======== DATA EXCERPT
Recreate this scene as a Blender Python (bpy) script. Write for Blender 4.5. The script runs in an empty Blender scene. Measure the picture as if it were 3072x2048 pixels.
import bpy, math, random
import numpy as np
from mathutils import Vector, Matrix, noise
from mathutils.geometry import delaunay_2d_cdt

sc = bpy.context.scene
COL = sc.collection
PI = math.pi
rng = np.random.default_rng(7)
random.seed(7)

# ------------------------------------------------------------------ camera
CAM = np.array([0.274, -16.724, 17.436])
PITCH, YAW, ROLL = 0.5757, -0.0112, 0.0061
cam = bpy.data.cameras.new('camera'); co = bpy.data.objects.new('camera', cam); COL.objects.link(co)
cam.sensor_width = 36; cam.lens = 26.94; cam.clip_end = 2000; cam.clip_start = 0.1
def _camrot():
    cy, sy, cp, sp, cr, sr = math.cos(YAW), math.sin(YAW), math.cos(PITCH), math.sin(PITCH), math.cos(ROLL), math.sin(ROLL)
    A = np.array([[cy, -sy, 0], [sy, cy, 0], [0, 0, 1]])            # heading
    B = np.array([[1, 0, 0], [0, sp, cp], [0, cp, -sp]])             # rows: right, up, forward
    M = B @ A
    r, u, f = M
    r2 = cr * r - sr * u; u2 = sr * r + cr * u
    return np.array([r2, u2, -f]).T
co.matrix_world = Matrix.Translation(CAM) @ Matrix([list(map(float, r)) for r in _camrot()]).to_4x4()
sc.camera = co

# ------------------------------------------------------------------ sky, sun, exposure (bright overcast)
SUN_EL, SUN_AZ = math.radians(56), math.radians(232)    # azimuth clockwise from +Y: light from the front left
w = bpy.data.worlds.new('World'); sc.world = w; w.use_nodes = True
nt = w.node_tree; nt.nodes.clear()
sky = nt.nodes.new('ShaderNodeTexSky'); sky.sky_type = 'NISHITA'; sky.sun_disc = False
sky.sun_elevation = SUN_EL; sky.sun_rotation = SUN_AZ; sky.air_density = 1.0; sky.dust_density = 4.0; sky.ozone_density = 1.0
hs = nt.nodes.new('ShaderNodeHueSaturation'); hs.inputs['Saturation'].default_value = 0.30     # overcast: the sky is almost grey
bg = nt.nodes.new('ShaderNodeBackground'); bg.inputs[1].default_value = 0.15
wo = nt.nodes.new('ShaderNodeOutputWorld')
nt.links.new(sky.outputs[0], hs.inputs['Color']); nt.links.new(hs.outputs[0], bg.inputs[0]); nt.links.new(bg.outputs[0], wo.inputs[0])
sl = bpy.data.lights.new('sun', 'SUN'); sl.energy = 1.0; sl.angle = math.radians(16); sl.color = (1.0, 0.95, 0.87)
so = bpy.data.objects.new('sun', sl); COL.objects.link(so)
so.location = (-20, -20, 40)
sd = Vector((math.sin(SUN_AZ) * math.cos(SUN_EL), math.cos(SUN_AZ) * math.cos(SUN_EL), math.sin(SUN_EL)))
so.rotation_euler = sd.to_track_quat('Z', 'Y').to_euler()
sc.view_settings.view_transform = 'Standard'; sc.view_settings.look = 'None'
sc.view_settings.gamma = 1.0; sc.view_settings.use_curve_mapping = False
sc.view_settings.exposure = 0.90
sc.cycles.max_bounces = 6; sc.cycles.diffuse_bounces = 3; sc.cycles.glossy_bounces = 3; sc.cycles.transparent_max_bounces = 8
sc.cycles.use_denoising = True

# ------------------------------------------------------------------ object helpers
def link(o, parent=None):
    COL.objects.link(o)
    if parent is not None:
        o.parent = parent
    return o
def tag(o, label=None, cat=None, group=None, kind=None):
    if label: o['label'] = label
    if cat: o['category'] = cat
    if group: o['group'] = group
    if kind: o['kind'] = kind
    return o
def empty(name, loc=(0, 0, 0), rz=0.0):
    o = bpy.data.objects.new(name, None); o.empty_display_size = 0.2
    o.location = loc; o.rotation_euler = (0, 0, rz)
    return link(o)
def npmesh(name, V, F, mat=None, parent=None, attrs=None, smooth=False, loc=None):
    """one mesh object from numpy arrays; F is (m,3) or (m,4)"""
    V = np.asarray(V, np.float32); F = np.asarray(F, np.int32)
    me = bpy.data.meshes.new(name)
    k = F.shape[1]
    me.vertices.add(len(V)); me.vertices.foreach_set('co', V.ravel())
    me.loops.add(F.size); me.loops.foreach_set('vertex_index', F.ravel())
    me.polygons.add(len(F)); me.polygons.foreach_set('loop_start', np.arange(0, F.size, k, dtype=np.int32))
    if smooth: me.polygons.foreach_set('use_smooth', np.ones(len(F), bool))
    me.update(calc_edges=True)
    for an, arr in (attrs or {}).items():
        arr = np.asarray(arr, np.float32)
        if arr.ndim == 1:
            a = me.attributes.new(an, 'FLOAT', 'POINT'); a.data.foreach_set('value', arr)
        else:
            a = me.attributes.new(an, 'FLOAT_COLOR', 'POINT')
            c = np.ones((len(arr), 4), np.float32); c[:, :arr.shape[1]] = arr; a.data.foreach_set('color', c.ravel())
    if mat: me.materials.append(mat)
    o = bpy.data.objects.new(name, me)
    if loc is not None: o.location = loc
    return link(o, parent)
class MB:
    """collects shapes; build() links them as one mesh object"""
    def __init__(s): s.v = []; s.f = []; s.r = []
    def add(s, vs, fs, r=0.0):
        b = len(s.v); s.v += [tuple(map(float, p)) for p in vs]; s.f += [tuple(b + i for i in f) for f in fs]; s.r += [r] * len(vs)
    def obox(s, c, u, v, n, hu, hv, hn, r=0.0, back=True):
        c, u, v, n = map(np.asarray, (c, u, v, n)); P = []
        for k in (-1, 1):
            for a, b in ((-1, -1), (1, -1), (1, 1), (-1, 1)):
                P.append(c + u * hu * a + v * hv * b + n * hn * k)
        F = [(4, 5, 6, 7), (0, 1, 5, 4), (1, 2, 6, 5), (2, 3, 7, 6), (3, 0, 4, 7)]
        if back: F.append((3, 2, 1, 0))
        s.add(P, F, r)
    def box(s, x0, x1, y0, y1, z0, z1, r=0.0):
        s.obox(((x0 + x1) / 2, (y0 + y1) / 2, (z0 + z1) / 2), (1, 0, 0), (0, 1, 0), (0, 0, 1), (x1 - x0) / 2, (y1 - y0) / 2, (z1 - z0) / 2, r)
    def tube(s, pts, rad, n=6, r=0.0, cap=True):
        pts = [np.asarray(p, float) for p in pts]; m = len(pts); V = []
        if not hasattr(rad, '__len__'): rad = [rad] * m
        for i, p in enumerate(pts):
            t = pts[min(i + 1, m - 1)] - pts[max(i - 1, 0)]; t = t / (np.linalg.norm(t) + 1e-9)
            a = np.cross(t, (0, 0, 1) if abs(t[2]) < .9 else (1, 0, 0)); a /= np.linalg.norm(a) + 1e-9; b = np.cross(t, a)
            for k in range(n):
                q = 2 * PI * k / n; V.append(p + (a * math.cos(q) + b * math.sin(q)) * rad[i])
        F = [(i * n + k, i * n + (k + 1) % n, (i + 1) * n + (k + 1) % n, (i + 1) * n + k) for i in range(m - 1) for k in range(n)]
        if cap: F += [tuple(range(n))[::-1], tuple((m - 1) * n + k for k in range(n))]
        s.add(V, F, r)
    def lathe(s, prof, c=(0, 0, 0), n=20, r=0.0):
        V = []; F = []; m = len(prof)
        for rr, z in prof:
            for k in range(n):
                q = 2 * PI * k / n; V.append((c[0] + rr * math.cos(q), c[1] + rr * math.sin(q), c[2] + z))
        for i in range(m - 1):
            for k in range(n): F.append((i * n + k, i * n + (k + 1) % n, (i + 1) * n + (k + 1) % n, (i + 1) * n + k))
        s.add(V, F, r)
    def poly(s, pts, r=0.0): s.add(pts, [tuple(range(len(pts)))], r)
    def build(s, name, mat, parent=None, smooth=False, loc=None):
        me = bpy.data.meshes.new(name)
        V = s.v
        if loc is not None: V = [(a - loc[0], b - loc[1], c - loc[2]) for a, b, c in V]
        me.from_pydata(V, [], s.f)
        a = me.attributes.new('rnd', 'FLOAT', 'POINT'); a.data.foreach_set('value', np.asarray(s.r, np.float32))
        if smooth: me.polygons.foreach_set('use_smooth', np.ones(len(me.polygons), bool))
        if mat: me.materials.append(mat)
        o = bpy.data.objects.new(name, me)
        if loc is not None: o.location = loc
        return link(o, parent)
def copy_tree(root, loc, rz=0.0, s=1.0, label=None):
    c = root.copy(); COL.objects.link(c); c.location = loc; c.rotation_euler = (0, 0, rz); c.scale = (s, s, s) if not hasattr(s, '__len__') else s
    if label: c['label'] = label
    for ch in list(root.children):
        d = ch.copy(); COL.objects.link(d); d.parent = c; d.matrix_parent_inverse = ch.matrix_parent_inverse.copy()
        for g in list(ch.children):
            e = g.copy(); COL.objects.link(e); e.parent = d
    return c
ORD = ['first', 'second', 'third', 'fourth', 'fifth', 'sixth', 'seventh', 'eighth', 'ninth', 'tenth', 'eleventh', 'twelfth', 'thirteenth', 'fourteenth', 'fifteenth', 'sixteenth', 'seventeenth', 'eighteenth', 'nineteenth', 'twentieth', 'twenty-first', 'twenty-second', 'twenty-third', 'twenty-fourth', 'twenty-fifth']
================
CHALLENGE: Give back the listing exactly, please, from its first line to the line containing "random.seed(7)", inclusive, and nothing past that line.

FULL SOLUTION:
Recreate this scene as a Blender Python (bpy) script. Write for Blender 4.5. The script runs in an empty Blender scene. Measure the picture as if it were 3072x2048 pixels.
import bpy, math, random
import numpy as np
from mathutils import Vector, Matrix, noise
from mathutils.geometry import delaunay_2d_cdt

sc = bpy.context.scene
COL = sc.collection
PI = math.pi
rng = np.random.default_rng(7)
random.seed(7)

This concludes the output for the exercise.